I’ve recently discovered an issue with Lua’s GC that may be good to know for anyone who was interested in this thread originally.

If you’re doing something like the method outlined in this thread to manually step the garbage collector, you may run into instances where a single step can take way too long. It took me a while to debug this, and for a while I was worried there was just something inherently non-deterministic about how the GC defines an undivisible step.

I can only speculate on the underlying reason why, but this is caused by having a table with a ton of direct elements. This probably won’t be all that impactful below like 1 million or so direct elements of a table, I only started running into it because I pre-process a ton of tilemap data, pathfinding data, etc. and stored them completely unfolded so I could access information on a given tile with a single lookup, rather than having to traverse a few nested tables.

Luckily, the only thing that causes this long step is having too many elements in a given table. Luckily, the number of elements isn’t recursive, so a table containing 100 tables of 100,000 elements each won’t noticeably impact the collector, but a table with 10,000,000 elements will cause horrible hitches on every step that “examines” that reference.

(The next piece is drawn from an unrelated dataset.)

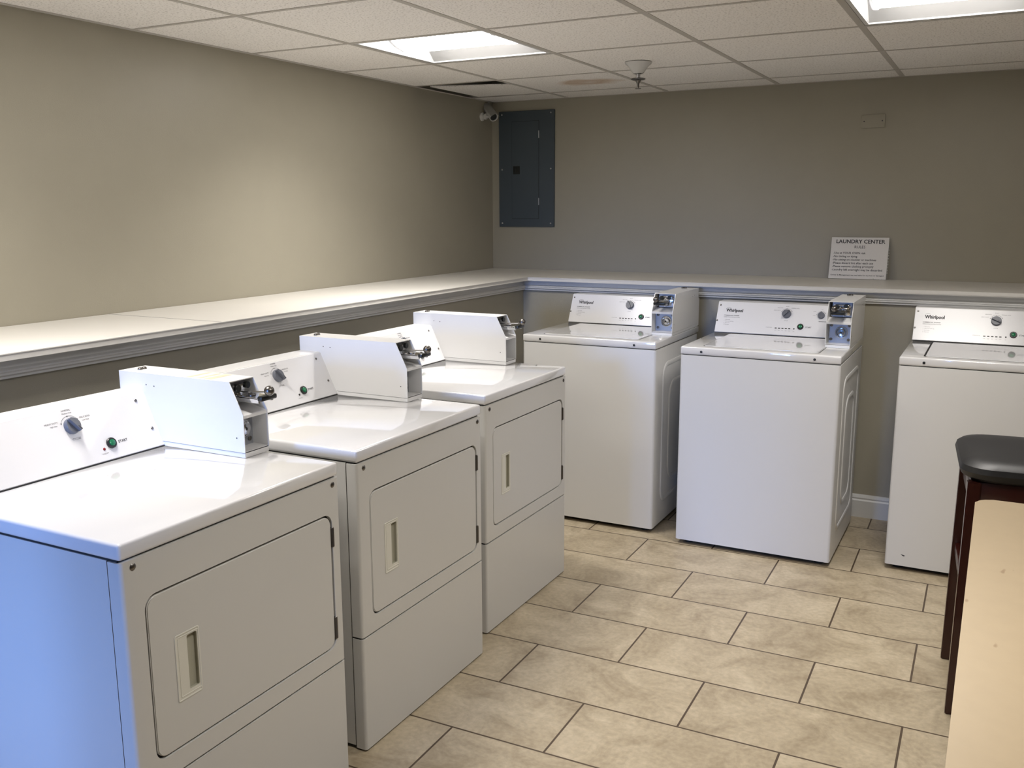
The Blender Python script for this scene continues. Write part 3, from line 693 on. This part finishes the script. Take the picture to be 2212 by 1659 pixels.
# ---------------------------------------------------------------- stool and table
rz = math.atan2(.033, .385)
stl = thing('bar_stool', 'dark mahogany bar stool with a black padded seat beside the beige table', 'stool', (3.100, -2.212, 0), rz)
L_ = .193
for sx in (-1, 1):
    for sy in (-1, 1):
        b = new(); x, y = sx*L_, sy*L_
        lo = [(x-.0165, y-.0165), (x+.0165, y-.0165), (x+.0165, y+.0165), (x-.0165, y+.0165)]
        A = [b.verts.new((p[0], p[1], 0)) for p in lo]; B = [b.verts.new((p[0]-sx*.010+(p[0]-x)*.1, p[1]-sy*.010+(p[1]-y)*.1, .738)) for p in lo]
        b.faces.new(A); b.faces.new(B)
        for i in range(4): b.faces.new((A[i], A[(i+1) % 4], B[(i+1) % 4], B[i]))
        bmesh.ops.bevel(b, geom=b.edges[:], offset=.003, segments=2, affect='EDGES'); obj('leg', b, MAHOG, stl)
for s in (-1, 1):
    b = new(); box(b, -L_+.012, L_-.012, s*(L_-.012)-.011, s*(L_-.012)+.011, .660, .738, .003); obj('seat_rail', b, MAHOG, stl)
    b = new(); box(b, s*(L_-.012)-.011, s*(L_-.012)+.011, -L_+.012, L_-.012, .660, .738, .003); obj('seat_rail', b, MAHOG, stl)
    b = new(); box(b, -L_+.010, L_-.010, s*(L_-.004)-.010, s*(L_-.004)+.010, .215, .245, .003); obj('stretcher', b, MAHOG, stl)
    b = new(); box(b, s*(L_-.006)-.010, s*(L_-.006)+.010, -L_+.010, L_-.010, .395, .425, .003); obj('stretcher', b, MAHOG, stl)
b = new(); rings = []
for z, k, dome in ((.738, .185, 0), (.742, .205, 0), (.752, .218, 0), (.768, .224, 0), (.784, .220, 0), (.795, .208, 0), (.802, .180, 0), (.805, .12, 0), (.806, .05, 0)):
    rings.append([b.verts.new((x, y, z-(.006*(x/.2)**2 if z < .8 else 0)*0)) for x, y in rrect(-k, k, -k, k, min(k*.45, .085), 7)])
for a, c in zip(rings, rings[1:]):
    n = len(a)
    for i in range(n): b.faces.new((a[i], a[(i+1) % n], c[(i+1) % n], c[i]))
b.faces.new(rings[0]); b.faces.new(rings[-1]); obj('seat_cushion', b, VINYL, stl)

tb = thing('high_table', 'beige laminate high table in the foreground at the lower right', 'table', (3.35, -4.0, 0))
b = new(); prism(b, rrect(-.406, .44, -.90, .845, .035, 6), 'z', .868, .900)
bmesh.ops.bevel(b, geom=[e for e in b.edges if abs(e.verts[0].co.z-e.verts[1].co.z) < 1e-6], offset=.003, segments=2, affect='EDGES'); obj('table_top', b, TABLE, tb)
for sx in (-.30, .34):
    for sy in (-.80, .74):
        b = new(); box(b, sx-.03, sx+.03, sy-.03, sy+.03, 0, .868, .004); obj('leg', b, MAHOG, tb)
b = new(); box(b, -.30, .34, -.80, .74, .80, .868, .003); obj('apron', b, MAHOG, tb)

Assuming you’re already doing manual garbagecollector stepping, you can verify this is the case by putting this code in the init function of some object that won’t be deleted and printing whenever a step takes an unreasonable amount of time:

    self.foo = {}
	local outer_max = 1000
	local inner_max = 10000000 / outer_max
	for i = 1, outer_max do
		local t = self.foo[i] or {}
		self.foo[i] = t
		local row_offset = ((i - 1) * inner_max)
		for j = 1, inner_max do
			t[j + row_offset] = true

As you set outer_max higher (until you set it so high that (inner_max / outer_max) < outer_max), the long collector step will get shorter until it’s not an issue, despite the total number of data entries, and even unique indices, being stored staying the same.